Quel est le but de la visite de Poutine à Belgrade ?
Le président russe Vladimir Poutine et son homologue serbe Aleksandar Vučić ont affiché leur proximité la semaine dernière à Belgrade. Une rencontre dominée par les projets d'infrastructure et la coopération dans le domaine de l'énergie. Mais l'entente entre les deux pays est aussi lié à d'autres impératifs.
Un bénéfice mutuel
Jutarnji list explique en quoi la visite profite aux deux chefs d'Etat :
«Poutine est venu soutenir Vučić, qui est confronté à un mouvement de protestation et va probablement au-devant d'élections anticipées. ... Poutine, pour sa part, est venu s'assurer de la loyauté de la Serbie. Il en a besoin pour montrer que la Russie dispose d'une base solide dans la région, à un moment où il perd le contrôle dans les Balkans : le Monténégro fait partie de l'OTAN, la Macédoine (du Nord) en prend la voie et la Bosnie-Herzégovine souhaiterait - partiellement du moins - intégrer l'alliance.»
Maintenir la Serbie à distance de l'Ouest
Les ambitions que la Russie cultive en Serbie sont essentiellement géopolitiques, commente Republic :
«Contrairement à d'autres pays de la région, la classe politique serbe peut paraître pro-russe - ce n'est pas pour rien que Vučić est passé maître dans l'art d'afficher sa russophilie. Dans les faits cependant, la politique serbe reste sous l'influence de l'UE et de Washington, auxquelles Vučić s'efforce d'affirmer qu'il n'est pas pro-Kremlin. Les représentants de Moscou cherchent à convaincre Belgrade, de façon de plus en plus insistante, que la Serbie n'aurait rien à gagner d'une adhésion à l'UE. Plus importante encore pour le Kremlin, la volonté d'empêcher le rapprochement de la Serbie avec l'OTAN, entamé dans les années 2000. ... Le Kremlin a besoin d'une Serbie hostile à l'OTAN, afin de montrer qu'il a encore des alliés en Europe.»
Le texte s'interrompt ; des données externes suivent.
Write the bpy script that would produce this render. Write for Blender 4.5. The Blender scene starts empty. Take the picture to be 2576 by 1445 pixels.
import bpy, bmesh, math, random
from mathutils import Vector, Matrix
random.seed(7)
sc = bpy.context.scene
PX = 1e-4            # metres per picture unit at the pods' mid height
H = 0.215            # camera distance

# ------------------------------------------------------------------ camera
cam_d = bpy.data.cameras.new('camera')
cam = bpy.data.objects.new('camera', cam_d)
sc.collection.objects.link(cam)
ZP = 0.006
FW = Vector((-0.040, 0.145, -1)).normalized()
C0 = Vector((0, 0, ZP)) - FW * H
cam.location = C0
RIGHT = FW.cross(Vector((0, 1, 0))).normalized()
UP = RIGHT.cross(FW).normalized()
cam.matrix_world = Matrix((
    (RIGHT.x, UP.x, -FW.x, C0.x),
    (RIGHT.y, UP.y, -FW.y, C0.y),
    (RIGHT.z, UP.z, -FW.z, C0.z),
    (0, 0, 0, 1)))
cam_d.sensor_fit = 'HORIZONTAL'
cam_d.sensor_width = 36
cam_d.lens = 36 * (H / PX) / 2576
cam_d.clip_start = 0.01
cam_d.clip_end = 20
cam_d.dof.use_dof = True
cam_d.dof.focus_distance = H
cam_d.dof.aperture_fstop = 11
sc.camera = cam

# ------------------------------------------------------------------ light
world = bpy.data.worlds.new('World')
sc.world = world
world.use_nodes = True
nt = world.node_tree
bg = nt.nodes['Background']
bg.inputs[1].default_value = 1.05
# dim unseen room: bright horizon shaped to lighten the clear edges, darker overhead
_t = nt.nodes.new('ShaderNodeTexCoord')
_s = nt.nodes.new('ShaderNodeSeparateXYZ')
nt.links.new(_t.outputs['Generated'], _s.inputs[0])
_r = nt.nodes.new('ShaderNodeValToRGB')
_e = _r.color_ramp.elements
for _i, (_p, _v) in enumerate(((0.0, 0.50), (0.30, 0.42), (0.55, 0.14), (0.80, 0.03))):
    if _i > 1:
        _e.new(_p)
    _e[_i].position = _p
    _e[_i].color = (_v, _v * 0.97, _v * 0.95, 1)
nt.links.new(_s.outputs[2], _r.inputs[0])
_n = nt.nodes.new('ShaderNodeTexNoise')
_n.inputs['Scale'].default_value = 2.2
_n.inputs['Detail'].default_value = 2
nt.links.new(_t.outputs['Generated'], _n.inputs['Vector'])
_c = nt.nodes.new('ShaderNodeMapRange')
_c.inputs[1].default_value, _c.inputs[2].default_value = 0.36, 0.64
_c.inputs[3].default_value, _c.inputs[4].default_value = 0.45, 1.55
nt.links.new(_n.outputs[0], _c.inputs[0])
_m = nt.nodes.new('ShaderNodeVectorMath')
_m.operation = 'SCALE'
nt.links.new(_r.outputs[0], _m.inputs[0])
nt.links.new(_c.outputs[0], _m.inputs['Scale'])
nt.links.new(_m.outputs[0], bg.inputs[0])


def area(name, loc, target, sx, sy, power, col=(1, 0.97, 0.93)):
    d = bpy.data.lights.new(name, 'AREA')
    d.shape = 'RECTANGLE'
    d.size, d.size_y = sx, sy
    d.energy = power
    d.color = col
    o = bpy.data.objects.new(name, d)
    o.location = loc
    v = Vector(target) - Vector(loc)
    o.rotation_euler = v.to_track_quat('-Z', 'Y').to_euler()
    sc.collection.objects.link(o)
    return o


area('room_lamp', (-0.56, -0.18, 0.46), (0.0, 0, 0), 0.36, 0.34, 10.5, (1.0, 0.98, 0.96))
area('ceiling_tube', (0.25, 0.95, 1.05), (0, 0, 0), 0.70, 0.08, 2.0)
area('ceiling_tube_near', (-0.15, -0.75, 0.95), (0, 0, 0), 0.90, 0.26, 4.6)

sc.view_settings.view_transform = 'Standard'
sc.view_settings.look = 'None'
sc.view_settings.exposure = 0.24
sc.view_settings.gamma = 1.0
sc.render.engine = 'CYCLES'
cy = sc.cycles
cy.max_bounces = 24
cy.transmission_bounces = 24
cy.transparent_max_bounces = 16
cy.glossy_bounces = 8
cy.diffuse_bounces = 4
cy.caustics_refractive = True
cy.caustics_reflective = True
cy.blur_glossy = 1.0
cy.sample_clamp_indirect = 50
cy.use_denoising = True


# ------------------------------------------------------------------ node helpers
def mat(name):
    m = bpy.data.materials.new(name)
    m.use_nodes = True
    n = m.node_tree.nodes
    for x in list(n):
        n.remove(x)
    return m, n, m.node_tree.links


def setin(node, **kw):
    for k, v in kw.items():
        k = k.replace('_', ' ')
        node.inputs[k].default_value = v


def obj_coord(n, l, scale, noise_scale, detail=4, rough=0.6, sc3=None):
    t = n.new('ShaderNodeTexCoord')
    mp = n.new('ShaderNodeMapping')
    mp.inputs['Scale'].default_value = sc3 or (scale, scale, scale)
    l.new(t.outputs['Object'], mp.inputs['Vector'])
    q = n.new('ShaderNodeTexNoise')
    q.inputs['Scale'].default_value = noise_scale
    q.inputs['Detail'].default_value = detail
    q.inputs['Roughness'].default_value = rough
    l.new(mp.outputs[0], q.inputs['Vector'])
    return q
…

Vučić profite de l'aura de Poutine
Vučić a profité de la visite de Poutine pour détourner l'attention des manifestations contre sa personne, lit-on dans Večer :
«Vučić avait organisé des bus pour faire venir des quatre coins de Serbie 120.000 personnes chargées de réserver à la superstar russe un accueil princier, sur le parvis de la cathédrale Saint Sava. En pleine dérive autocratique, le président serbe a ainsi tenté de neutraliser l'impact des manifestations de masse contre son régime et sa mainmise sur les médias en profitant de l'aura poutinienne. Or tout le monde n'est pas fan de Poutine en Serbie, comme l'ont illustré hier dans la province de Voïvodine les inscriptions 'Putin go home!'»
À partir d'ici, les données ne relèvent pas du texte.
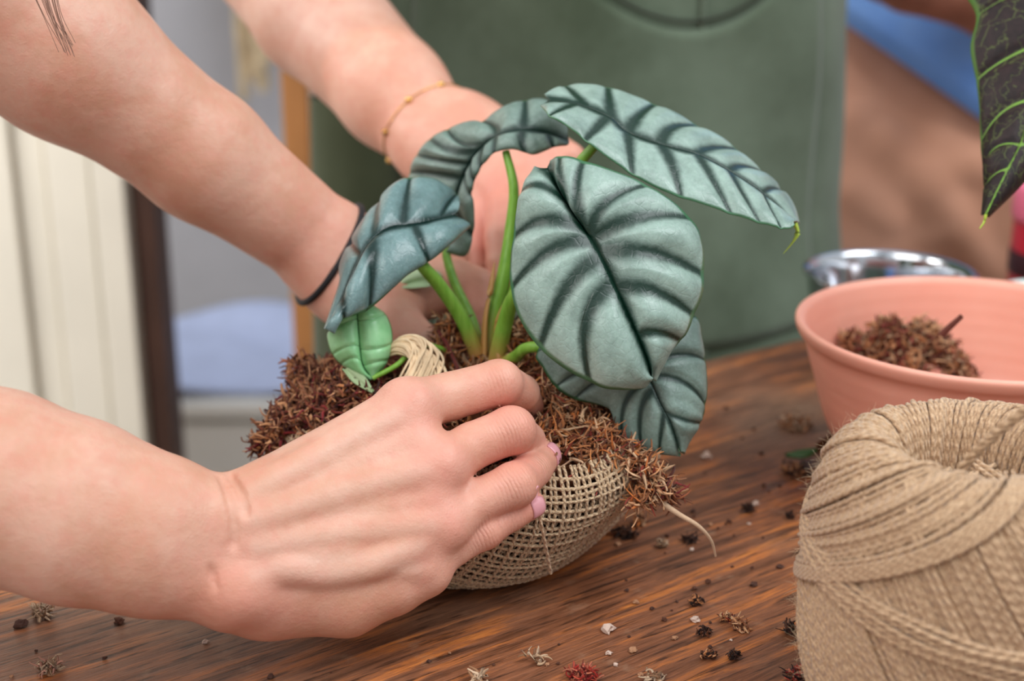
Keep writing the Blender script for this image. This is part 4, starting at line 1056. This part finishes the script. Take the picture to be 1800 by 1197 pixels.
# strands inside the hollow
lay = Acc()
for i in range(110):
    a = rng.rand()*6.28; b = a+rng.uniform(1.2, 2.6); zz = .064+.022*rng.rand(); r1 = .0225
    p1 = TC+np.array((r1*math.cos(a), r1*math.sin(a), zz)); p2 = TC+np.array((r1*math.cos(b), r1*math.sin(b), zz+.006*rng.randn())); m = (p1+p2)/2*1.0; m = TC+(m-TC)*np.array((1.12, 1.12, 1))
    lay.tube(catmull([p1, m, p2], 8), .0010, 6, cap=False, twist=True)
lay.build('hollow_strands', M_TWINE, TW)['kind'] = 'stuff'
lay = Acc()
for k in range(3):
    th_ = 2.1*k; ll = np.linspace(0, 1, 90)
    pts = catmull([P(1640, 872, .478), P(1668, 850, .474), P(1715, 795, .468), P(1762, 752, .462), P(1830, 705, .455), P(1900, 690, .45)], 18); ll = np.linspace(0, 26, len(pts))
    o = np.stack([np.cos(ll*1.6+th_), np.zeros(len(pts)), np.sin(ll*1.6+th_)], -1)*.0010
    lay.tube(pts+o, .0011, 7, twist=True)
lay.build('loose_end', M_TWINE, TW)
fz = Acc()
for _ in range(3600):
    s = rng.uniform(.006, TLM*.95); ph = rng.uniform(-2.2, 2.2); p = tw_pt(np.array([s]), np.array([ph]), .001)[0]
    d_ = p-(TC+np.array((0, 0, .05))); d_ /= np.linalg.norm(d_)
    strand(fz, p, d_*.5+rng.randn(3)*.6, rng.uniform(.003, .007), .00006, (1, 1, 1), 1.3, 5, 3, 1)
fzo = fz.build('fuzz', M_FUZZ, TW); fzo['kind'] = 'stuff'
adopt(TW)

# ------------------------------------------------------------------ pink plastic bowl
KC = np.array((.2224, .650, 0.0))
def pink():
    n = N('pink_plastic'); o = n.obj(); v = n.noise(o, 30, 4)
    sx = n.node('ShaderNodeSeparateXYZ'); n.l(o, sx.inputs[0]); 
    r = n.math('SINE', n.math('MULTIPLY', sx.outputs[2], 900.0))
    c = n.ramp(v, [(.3, s2l((240, 164, 142))), (.7, s2l((244, 174, 152)))])
    return n.set(color=c, rough=.42, normal=n.bump(r, .04, .001), sss=.12, sssr=(1, .5, .3), ssss=.004)
M_PINK = pink()
bo = [(0, .0045), (.036, .0045), (.040, .0005), (.044, .0008), (.046, .006), (.058, .014), (.0655, .024), (.0705, .036), (.0745, .050), (.0782, .062), (.0806, .071), (.0838, .0745), (.0852, .078), (.0850, .0800), (.0835, .0808), (.0818, .0798), (.0800, .077),
      (.0765, .062), (.0725, .046), (.0680, .032), (.0600, .020), (.046, .0105), (.03, .0075), (0, .007)]
V, F = lathe(catmull(np.array(bo), 3), 110, KC)
bw = mesh_py('bowl', V, F, M_PINK, None, True); tag(bw, 'salmon pink plastic bowl with moss scraps inside, behind the twine ball', 'bowl')
mb = Acc(); moss = mb
for (px, py, z, rx, n) in ((1530, 615, .022, .014, 320), (1580, 600, .026, .016, 380), (1640, 610, .024, .014, 320), (1600, 640, .018, .014, 260), (1680, 640, .018, .009, 160), (1500, 600, .026, .008, 120), (1560, 580, .033, .010, 160), (1620, 582, .030, .010, 160), (1700, 662, .014, .005, 50)):
    c = P(px, py, (CAMH-.03-z)/(SP+CP*(py-598.5)/FPX)); clump(c, (rx, rx, rx*.6), n, FIBC[:5]+[s2l((186, 150, 118)), s2l((150, 70, 58))], (.003, .007), .8, (.0005, .0011), 1.2)
# a heaped bed beneath the strands
V = []; F = []; nr_, nphi = 14, 36; bc_ = KC+np.array((-.022, .004, 0))
for i in range(nr_+1):
    for j in range(nphi):
        r = .048*i/nr_; ph = 6.2832*j/nphi; q = np.array((r*math.cos(ph)*1.02, r*math.sin(ph)*.8, 0)); h = .0110+.026*(1-(i/nr_)**2)+.004*mn.noise(Vector((q[0]*90, q[1]*90, 2)))
        V.append(bc_+q+np.array((0, 0, h)))
for i in range(nr_):
    for j in range(nphi): F.append((i*nphi+j, i*nphi+(j+1) % nphi, (i+1)*nphi+(j+1) % nphi, (i+1)*nphi+j))
mbed = mesh_py('moss_heap', V, F, M_CORE, None, True); tag(mbed, 'heap of brown moss scraps lying in the pink bowl', 'moss', kind='stuff')
mo2 = mb.build('moss_strands', M_FIB, mbed)
mo2['kind'] = 'stuff'
tw_ = Acc(); tw_.tube(catmull([P(1655, 588, .660), P(1672, 572, .656), P(1690, 556, .652)], 6), np.linspace(.0018, .0012, 13), 7, col=np.array(s2l((120, 72, 62)))); tw_.build('twig', M_FIB, mbed)
# ------------------------------------------------------------------ steel cup behind it
SC2 = np.array((.226, .822, 0.0)); M_STEEL = N('steel').set(color=(.62, .64, .68), rough=.10, metal=1.0)
V, F = lathe(catmull(np.array([(0, .003), (.03, .003), (.034, .001), (.040, .012), (.0455, .035), (.0485, .052), (.0505, .0570), (.0515, .0585), (.0505, .0598), (.0485, .0590), (.0465, .055), (.043, .035), (.037, .014), (.02, .008), (0, .007)]), 3), 72, SC2)
cu = mesh_py('steel_bowl', V, F, M_STEEL, None, True); tag(cu, 'small shiny steel bowl just behind the pink bowl', 'bowl')
# ------------------------------------------------------------------ red tin with white lid further back, at the right edge
RC = np.array((.388, .97, 0.0)); rt = empty('red_canister', tuple(RC)); tag(rt, 'red and pink canister at the right edge behind the bowls', 'canister')
V, F = lathe([(0, 0), (.034, 0), (.036, .002), (.036, .055), (.034, .058), (0, .058)], 48, RC); mesh_py('can', V, F, simple('can_red', (196, 40, 60), .35), rt, True)
V, F = lathe([(.0362, .018), (.0368, .019), (.0368, .034), (.0362, .035)], 48, RC); mesh_py('band', V, F, simple('can_dark', (60, 24, 34), .5), rt, True)
V, F = lathe([(0, .056), (.037, .056), (.038, .060), (.038, .078), (.035, .082), (0, .083)], 48, RC); mesh_py('lid', V, F, simple('can_pink', (244, 120, 150), .35), rt, True)
adopt(rt)
V, F = lathe([(0, .0), (.018, 0), (.021, .002), (.023, .035), (.0235, .036), (.0222, .036), (.020, .005), (0, .004)], 40, (.335, .865, 0)); jw = mesh_py('white_cup', V, F, simple('cup_white', (222, 236, 232), .3), None, True); tag(jw, 'small pale cup in front of the red canister', 'cup')

# ------------------------------------------------------------------ dark-leaved plant reaching in from the right
DP = empty('potted_plant', (.46, .60, 0)); tag(DP, 'dark purple-brown leaf with bright green veins hanging in at top right', 'plant')
leaf('leaf', [(1885, -60, .640), (1850, 90, .628), (1800, 235, .618), (1765, 310, .612), (1732, 378, .608)],
 [[(0, 1920, -90, 1960, -110, 0), (.4, 1930, 0, 1990, 20, 1.0), (1.1, 1900, 110, 1960, 140, 0), (1.4, 1880, 150, 1925, 190, 1.0), (2.2, 1830, 255, 1850, 262, .9), (3, 1785, 320, 1793, 322, 0), (4, 1733, 379, 1734, 379, 0)],
  [(0, 1790, -60, 1695, -10, 0), (.3, 1790, -10, 1716, 30, .5), (.6, 1780, 40, 1706, 85, 0), (.85, 1775, 100, 1716, 142, 1.2), (1.2, 1765, 150, 1722, 190, 0), (1.55, 1765, 195, 1724, 250, 1.2), (2.2, 1750, 260, 1729, 300, .5), (2.8, 1745, 310, 1731, 335, .6), (4, 1731, 379, 1730, 378, 0)]],
 M_DARKLEAF, back=simple('dark_back', (70, 40, 50), .5), dq=(.004, .004), do=(.012, .010), parent=DP, pillow=.0012, vw=.0013)
a = Acc(); a.tube(catmull([P(1733, 377, .608), P(1730, 390, .608), P(1722, 402, .608)], 5), np.linspace(.0008, .0003, 11), 6, base=np.zeros(11)); a.build('leaf_tip', M_TIP, DP)
pc = np.array((.46, .60, 0))
a = Acc(); a.tube(catmull([P(1850, 90, .630), P(1990, -120, .66), (.40, .66, .44), (.455, .61, .20), (.46, .60, .085)], 10), np.linspace(.0018, .004, 41), 10, base=np.zeros(41)); a.build('petiole', M_PET, DP)
V, F = lathe([(0, .003), (.040, .003), (.044, .0), (.046, .004), (.056, .085), (.060, .086), (.060, .100), (.056, .100), (.053, .082), (0, .080)], 48, pc); mesh_py('pot', V, F, simple('terracotta', (176, 100, 70), .8), DP, True)
adopt(DP)

# ------------------------------------------------------------------ crumbs on the table
M_CR = [simple('crumb_brown', (86, 50, 34), .95, .3, 300), simple('crumb_dark', (76, 48, 38), .95, .3, 300), simple('crumb_tan', (170, 124, 92), .95, .25, 300), simple('crumb_pale', (206, 180, 164), .9, .2, 300), simple('crumb_red', (150, 46, 36), .9, .3, 300)]
def crumb_mesh(seed, r, n=2):
    bm = bmesh.new(); bmesh.ops.create_icosphere(bm, subdivisions=n, radius=1.0)
    for v in bm.verts:
        k = 1+.75*mn.noise(v.co*1.6+Vector((seed*3.1, seed, 0)))+.4*mn.noise(v.co*4+Vector((seed, 0, seed)))
        v.co = Vector((v.co.x*k*r*1.2, v.co.y*k*r, max(v.co.z*k*r*.75, -r*.4)+r*.4))
    me = bpy.data.meshes.new('crumb'); bm.to_mesh(me); bm.free(); return me
def put(me, px, py, mi, name, rz=0.0, s=1.0):
    m2 = me.copy(); m2.materials.clear(); o = link(name, m2, M_CR[mi]); q = T(px, py, 0); o.location = q+np.array((0, 0, .0002)); o.rotation_euler[2] = rz; o.scale = (s, s, s); return o
CM = [crumb_mesh(i+1, 1.0) for i in range(6)]
special = [(1242, 805, 3, .0022, 'white grain lying on the table below the drooping leaf'), (37, 1101, 1, .0022, 'round dark soil crumb at the left under the forearm'), (1325, 1030, 1, .0014, 'small dark crumb alone left of the twine ball'),
           (1068, 1110, 3, .0026, 'pinkish crumb on the table below the burlap ball'), (1222, 1092, 3, .0017, 'tiny pale chip beside a flat brown flake'), (1328, 888, 3, .0014, 'pale grain on a dark scrap between burlap ball and twine'),
           (210, 1095, 0, .0018, 'small brown crumb under the left forearm'), (1112, 1145, 2, .0014, 'tan speck near the bottom edge')]
for i, (px, py, mi, r, lab) in enumerate(special):
    o = put(CM[i % 6], px, py, mi, 'crumb', rng.rand()*6, r); tag(o, lab, 'crumb', 'soil crumbs on the table')
# wiry moss scraps: dry tufts
def tuft(px, py, rx, n, cols, lab, ry=None, ln=(.002, .005)):
    global moss
    moss = Acc(); q = T(px, py, .002); clump(q, (rx, ry or rx, rx*.45), n, cols, ln, .4, (.0003, .0007), 1.2)
    o = moss.build('moss_scrap', M_FIB); tag(o, lab, 'moss', 'moss scraps on the table'); return o
RED = [s2l(c) for c in ((150, 40, 30), (190, 80, 60), (120, 24, 22), (206, 120, 90))]
PAL = [s2l(c) for c in ((190, 156, 124), (150, 110, 80), (210, 180, 150))]
DRK = [s2l(c) for c in ((60, 34, 26), (90, 54, 36), (40, 24, 20))]
tuft(1025, 1186, .0052, 130, RED, 'bright red moss tuft at the bottom edge')
tuft(1405, 1190, .0050, 110, RED+DRK, 'dark red moss tuft at the foot of the twine ball')
tuft(75, 1076, .0050, 60, PAL, 'pale curled moss flake at the left under the forearm')
tuft(85, 1173, .0055, 70, PAL+[s2l((196, 140, 120))], 'pinkish moss flake in the lower left corner')
tuft(1100, 936, .0062, 70, DRK, 'dark brown moss strip under the burlap lip', .003)
tuft(1125, 915, .0030, 50, FIBC, 'rusty tuft fallen just under the burlap lip')
tuft(1400, 745, .0100, 140, PAL+FIBC[:3], 'pale brown moss clump beside the pink bowl')
tuft(1398, 828, .0085, 110, DRK+FIBC[:2], 'dark moss clump with a green scrap left of the twine')
tuft(1300, 1098, .0040, 40, FIBC[:4], 'rusty scrap left of the twine ball')
tuft(1150, 1190, .0030, 26, PAL, 'pale scrap at the bottom edge')
tuft(845, 1192, .0040, 30, PAL, 'pale fibres at the bottom edge left of the red tuft')
tuft(1215, 945, .0035, 26, DRK, 'thin dark scrap below the hanging root')
tuft(940, 1155, .0045, 18, PAL, 'thin pale fibres on the dark grain')
tuft(1390, 1105, .0035, 30, DRK, 'dark scrap touching the foot of the twine ball')
for px, py, rx, cols, lab in ((1315, 893, .0034, DRK, 'dark bark scrap between burlap ball and twine'), (1388, 905, .0018, DRK, 'dark scrap in the bluish sheen by the twine ball'),
        (1222, 1055, .0034, DRK+FIBC[:1], 'dark brown moss bit in front of the root ball'), (1290, 1150, .0026, DRK, 'dark moss bit near the lower edge left of the twine ball'),
        (1245, 1150, .0034, FIBC[:3]+DRK, 'brown moss bit next to the dark one at the lower edge'), (1278, 1085, .0036, FIBC+RED[:1], 'reddish tan moss bit on the bare wood'),
        (1238, 1110, .0034, DRK+FIBC[2:3], 'flat brown flake in front of the twine ball'), (1165, 955, .0024, PAL, 'tan moss bit just right of the burlap lip')):
    tuft(px, py, rx, 60, cols, lab, rx*.7, (.0010, .0024))
V = []; F = []
for j in range(7):
    for i in range(9):
        u, v = i/8*2-1, j/6*2-1; q = T(1410, 798, .006); V.append(q+np.array((u*.0085, v*.0050*(1-u*u), .002*(1-v*v)+.0015*u)))
for j in range(6):
    for i in range(8): a_ = j*9+i; F.append((a_, a_+1, a_+10, a_+9))
o = mesh_py('leaf_scrap', V, F, simple('scrap_green', (58, 92, 44), .5), None, True); s_ = o.modifiers.new('s', 'SOLIDIFY'); s_.thickness = .0005; tag(o, 'torn green leaf scrap lying by the pink bowl', 'leaf')
# small crumbs that nothing tells apart
for i in range(60):
    px, py = rng.uniform(1080, 1420), rng.uniform(860, 1190)
    if i % 4 == 0: px, py = rng.uniform(0, 1100), rng.uniform(1130, 1195)
    if i % 7 == 3: px, py = rng.uniform(1180, 1440), rng.uniform(690, 880)
    o = put(CM[rng.randint(6)], px, py, rng.choice([0, 1, 2, 3, 0, 1]), 'soil_speck', rng.rand()*6, rng.uniform(.0004, .0012))
    tag(o, 'tiny speck of soil scattered on the table top', 'speck', 'tiny soil specks on the table')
Moscou a mieux à offrir que Bruxelles
Selon l'analyse de The Times, l'absence de perspective d'adhésion à l'UE explique pourquoi Vladimir Poutine est reçu en Serbie en si grande pompe :
«L'UE est minée par des défis internes qui atténuent dans l'opinion l'envie d'avoir de nouveaux membres. Dans le même temps, en réaction aux régressions observées chez les nouveaux arrivants, l'UE veille de manière accrue au respect des principes d'Etat de droit. Ces déficits ont relevé la barre pour les nouveaux candidats potentiels. Un rapport établi l'an dernier par la Commission européenne sur les six pays des Balkans a fait état de 'preuves irréfutables de noyautage de l'Etat par le crime organisé et de liens de celui-ci à tous les niveaux du gouvernement. Les dirigeants autoritaires de la région, notamment le président serbe Aleksandar Vučić, qui fait face ces dernières semaines à des manifestations en masse, voient chez Poutine un partenaire fiable.»